State how many lines of the entries hold the string "only", and output nothing but that count.

EXTRACTED RECORDS —
══════════

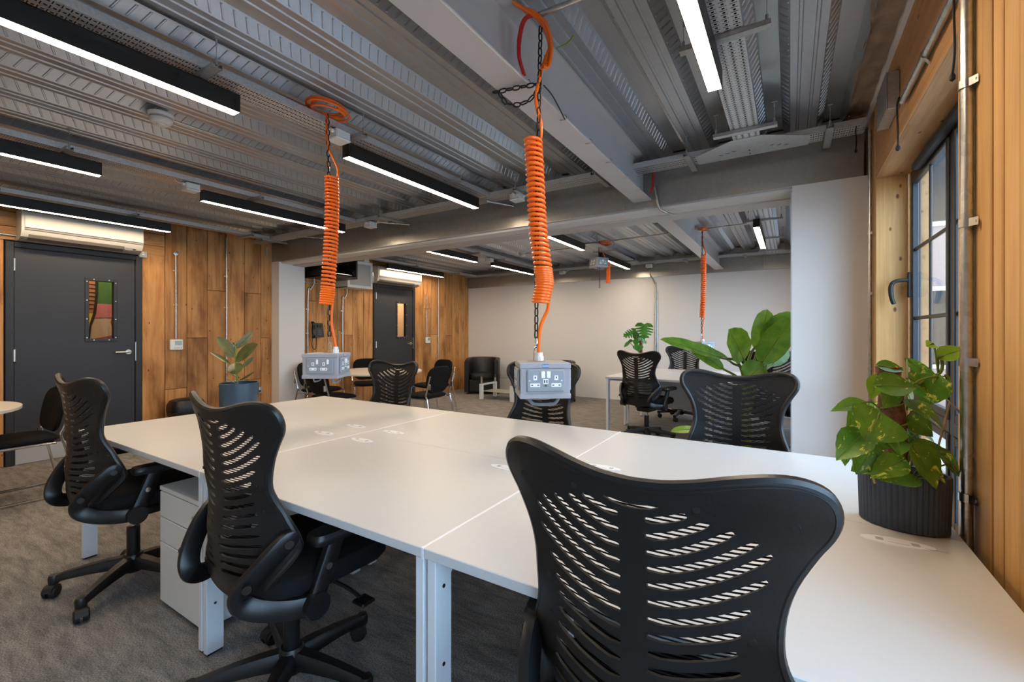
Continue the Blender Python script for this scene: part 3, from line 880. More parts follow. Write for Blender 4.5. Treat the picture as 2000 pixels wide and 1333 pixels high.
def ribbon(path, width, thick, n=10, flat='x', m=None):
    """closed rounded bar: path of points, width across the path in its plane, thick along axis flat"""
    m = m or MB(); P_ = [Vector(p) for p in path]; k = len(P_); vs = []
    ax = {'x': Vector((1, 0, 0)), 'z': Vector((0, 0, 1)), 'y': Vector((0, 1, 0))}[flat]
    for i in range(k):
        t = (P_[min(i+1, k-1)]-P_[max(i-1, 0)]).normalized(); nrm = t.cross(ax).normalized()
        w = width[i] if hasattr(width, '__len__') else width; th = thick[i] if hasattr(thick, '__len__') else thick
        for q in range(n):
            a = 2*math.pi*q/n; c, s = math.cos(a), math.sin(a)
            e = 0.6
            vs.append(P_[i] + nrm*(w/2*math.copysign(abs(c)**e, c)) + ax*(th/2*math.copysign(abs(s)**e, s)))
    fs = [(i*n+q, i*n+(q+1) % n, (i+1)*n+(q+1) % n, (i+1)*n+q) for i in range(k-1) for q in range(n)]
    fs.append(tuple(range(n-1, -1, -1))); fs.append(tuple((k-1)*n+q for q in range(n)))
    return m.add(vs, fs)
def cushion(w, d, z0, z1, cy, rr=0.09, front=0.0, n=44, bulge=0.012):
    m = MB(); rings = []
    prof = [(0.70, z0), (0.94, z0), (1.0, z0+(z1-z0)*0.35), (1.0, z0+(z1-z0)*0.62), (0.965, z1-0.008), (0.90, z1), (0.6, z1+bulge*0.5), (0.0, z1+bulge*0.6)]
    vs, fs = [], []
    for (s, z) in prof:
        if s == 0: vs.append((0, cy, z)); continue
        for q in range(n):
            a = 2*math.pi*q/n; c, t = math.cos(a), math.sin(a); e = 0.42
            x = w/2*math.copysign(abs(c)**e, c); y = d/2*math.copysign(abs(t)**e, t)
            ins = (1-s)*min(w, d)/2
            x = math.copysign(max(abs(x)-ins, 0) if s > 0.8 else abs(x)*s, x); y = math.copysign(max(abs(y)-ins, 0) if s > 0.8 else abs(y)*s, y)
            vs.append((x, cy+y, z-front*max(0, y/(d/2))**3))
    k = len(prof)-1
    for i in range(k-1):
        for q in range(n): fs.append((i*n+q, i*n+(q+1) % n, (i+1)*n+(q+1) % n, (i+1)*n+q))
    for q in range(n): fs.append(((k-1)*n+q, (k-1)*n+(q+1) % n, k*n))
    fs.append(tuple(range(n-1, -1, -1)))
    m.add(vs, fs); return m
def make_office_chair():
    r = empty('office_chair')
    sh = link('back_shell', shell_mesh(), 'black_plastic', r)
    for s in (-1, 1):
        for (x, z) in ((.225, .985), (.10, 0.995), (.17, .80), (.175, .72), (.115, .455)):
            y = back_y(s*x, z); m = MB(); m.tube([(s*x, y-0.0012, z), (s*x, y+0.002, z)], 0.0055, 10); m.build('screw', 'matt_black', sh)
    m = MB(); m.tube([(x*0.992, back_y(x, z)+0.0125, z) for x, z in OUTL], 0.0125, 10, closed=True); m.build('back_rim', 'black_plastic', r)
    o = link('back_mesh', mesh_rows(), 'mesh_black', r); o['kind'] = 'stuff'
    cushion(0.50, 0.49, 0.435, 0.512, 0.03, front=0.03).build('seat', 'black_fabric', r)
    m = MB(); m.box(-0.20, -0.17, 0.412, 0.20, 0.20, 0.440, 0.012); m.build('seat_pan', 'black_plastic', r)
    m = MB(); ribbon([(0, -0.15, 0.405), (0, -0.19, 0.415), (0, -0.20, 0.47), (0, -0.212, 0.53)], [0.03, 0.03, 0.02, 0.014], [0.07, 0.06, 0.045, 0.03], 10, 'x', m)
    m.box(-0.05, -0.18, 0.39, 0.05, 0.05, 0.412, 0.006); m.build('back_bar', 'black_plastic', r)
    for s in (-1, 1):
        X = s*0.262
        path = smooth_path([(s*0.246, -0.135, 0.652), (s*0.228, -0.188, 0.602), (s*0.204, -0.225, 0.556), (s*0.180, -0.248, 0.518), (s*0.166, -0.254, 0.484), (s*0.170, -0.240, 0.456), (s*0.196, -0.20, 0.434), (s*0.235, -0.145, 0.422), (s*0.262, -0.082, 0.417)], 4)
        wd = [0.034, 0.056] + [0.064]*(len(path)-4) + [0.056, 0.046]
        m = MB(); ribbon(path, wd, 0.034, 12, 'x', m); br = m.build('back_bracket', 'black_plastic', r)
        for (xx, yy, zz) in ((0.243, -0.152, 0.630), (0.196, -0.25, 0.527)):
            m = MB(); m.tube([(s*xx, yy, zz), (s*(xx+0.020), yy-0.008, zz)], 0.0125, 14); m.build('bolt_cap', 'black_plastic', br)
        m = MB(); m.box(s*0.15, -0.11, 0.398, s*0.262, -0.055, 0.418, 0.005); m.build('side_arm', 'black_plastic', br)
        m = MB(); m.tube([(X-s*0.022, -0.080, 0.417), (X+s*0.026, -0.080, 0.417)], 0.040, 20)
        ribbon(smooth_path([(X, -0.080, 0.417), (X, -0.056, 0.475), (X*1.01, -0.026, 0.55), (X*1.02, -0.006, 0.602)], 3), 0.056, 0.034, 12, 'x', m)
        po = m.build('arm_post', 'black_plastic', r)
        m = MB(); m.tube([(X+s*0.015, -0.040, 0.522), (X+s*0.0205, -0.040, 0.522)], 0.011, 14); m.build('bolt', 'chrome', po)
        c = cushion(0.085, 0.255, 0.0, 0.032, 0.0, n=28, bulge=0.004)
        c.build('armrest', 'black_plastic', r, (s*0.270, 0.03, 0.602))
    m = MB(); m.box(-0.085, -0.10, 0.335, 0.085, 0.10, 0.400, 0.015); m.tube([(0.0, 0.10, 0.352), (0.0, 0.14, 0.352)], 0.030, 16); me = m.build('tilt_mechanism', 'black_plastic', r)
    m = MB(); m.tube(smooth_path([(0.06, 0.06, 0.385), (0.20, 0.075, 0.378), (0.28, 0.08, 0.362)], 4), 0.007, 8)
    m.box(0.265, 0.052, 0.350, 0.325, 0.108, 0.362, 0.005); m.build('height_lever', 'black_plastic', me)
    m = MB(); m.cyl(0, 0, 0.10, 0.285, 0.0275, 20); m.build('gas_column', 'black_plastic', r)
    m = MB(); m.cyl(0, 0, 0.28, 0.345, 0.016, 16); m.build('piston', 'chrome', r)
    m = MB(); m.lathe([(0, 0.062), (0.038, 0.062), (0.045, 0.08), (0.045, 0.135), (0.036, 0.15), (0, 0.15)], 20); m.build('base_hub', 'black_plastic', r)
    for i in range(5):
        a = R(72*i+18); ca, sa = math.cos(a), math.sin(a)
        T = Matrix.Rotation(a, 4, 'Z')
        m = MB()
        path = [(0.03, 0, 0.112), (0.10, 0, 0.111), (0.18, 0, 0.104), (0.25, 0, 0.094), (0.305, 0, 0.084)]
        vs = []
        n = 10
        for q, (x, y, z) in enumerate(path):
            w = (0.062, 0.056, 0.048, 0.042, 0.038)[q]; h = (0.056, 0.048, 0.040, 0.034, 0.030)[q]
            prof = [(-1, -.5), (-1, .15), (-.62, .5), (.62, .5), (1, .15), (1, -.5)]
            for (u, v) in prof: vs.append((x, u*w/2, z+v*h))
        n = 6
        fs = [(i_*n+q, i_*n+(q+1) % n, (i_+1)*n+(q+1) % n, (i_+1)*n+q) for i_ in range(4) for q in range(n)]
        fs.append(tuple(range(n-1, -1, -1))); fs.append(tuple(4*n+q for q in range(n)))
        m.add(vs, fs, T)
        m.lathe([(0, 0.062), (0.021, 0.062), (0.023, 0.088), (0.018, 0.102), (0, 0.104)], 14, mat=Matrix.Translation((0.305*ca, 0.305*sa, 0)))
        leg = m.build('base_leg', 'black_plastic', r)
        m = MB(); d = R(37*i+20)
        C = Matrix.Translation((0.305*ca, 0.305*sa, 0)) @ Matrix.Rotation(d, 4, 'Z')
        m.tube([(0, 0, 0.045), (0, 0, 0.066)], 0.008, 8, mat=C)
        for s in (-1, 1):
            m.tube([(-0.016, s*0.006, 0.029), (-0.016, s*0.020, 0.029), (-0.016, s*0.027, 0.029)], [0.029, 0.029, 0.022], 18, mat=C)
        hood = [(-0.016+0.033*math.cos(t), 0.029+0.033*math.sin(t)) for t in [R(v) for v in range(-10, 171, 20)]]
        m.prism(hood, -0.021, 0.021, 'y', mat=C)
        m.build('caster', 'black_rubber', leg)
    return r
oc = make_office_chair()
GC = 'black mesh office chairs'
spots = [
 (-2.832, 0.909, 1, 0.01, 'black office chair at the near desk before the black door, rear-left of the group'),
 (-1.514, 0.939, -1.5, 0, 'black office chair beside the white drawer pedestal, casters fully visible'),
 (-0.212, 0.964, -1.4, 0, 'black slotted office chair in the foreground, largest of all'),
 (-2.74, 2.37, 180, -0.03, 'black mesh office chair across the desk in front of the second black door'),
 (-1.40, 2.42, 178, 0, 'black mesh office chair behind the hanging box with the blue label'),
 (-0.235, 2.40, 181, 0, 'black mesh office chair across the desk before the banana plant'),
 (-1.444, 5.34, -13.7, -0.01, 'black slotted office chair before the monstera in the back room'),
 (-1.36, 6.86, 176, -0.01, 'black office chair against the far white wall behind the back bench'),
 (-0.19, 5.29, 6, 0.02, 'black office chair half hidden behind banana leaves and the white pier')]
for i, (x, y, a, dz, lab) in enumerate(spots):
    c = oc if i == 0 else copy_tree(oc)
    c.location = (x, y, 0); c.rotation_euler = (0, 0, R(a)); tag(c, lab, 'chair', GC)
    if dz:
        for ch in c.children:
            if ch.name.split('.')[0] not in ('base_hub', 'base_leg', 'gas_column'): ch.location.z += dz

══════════

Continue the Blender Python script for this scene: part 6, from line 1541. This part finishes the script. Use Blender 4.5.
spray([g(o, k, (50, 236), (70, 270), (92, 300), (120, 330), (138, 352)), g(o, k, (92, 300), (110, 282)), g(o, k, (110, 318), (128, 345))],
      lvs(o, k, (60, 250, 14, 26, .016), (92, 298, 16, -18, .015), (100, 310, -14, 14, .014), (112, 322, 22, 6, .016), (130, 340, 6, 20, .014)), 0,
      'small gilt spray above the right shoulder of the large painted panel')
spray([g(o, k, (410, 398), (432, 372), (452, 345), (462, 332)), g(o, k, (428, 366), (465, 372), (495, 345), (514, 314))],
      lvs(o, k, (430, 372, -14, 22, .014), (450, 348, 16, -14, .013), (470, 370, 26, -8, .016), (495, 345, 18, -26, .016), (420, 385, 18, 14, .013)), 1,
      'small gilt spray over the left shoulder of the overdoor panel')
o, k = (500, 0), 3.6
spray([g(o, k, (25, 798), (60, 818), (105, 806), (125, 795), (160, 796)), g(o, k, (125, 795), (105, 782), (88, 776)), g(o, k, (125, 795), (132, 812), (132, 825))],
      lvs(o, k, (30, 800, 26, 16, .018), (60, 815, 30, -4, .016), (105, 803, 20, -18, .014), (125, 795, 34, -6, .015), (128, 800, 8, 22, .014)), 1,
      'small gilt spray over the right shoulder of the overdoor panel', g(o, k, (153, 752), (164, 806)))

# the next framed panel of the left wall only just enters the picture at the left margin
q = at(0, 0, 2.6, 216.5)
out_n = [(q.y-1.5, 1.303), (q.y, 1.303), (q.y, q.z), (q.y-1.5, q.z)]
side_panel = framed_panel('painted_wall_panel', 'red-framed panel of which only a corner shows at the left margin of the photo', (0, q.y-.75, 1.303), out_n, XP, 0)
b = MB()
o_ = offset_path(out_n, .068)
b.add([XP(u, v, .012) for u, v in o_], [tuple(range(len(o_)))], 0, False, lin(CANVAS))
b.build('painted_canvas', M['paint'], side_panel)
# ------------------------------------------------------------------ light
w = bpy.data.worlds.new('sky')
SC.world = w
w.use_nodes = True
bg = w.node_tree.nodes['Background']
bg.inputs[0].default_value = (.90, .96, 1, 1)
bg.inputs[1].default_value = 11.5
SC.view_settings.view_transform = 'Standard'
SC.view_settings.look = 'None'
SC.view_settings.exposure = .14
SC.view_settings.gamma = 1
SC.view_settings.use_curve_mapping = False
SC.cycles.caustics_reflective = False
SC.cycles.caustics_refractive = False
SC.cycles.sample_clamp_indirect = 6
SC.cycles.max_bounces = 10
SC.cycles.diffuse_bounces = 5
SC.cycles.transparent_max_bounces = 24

══════════

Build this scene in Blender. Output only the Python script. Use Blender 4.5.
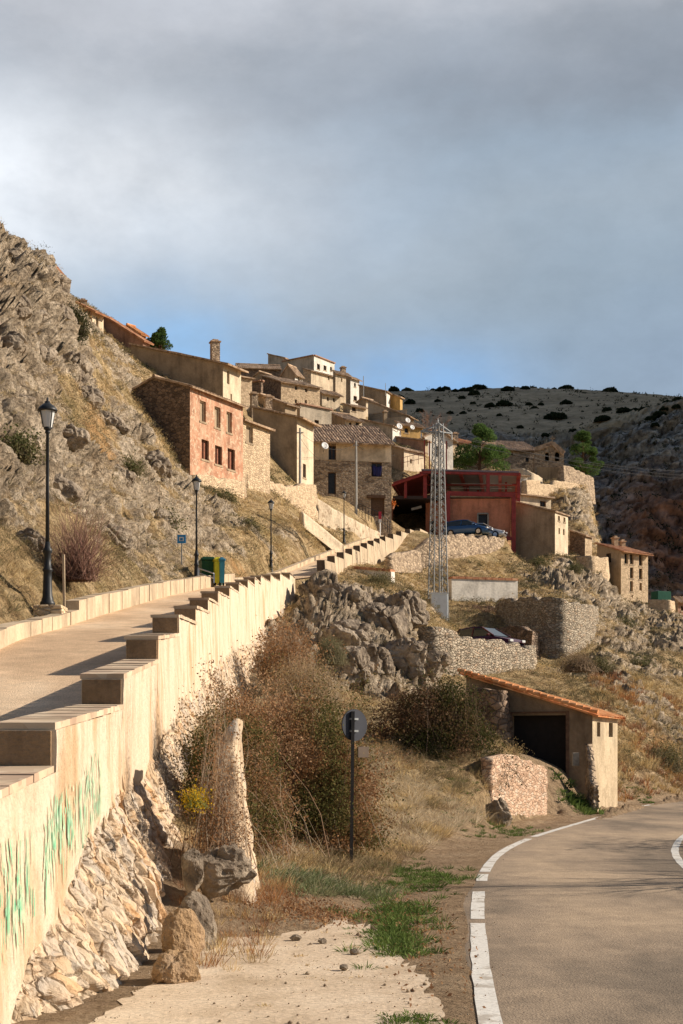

══════════

FINISHED TASK —
3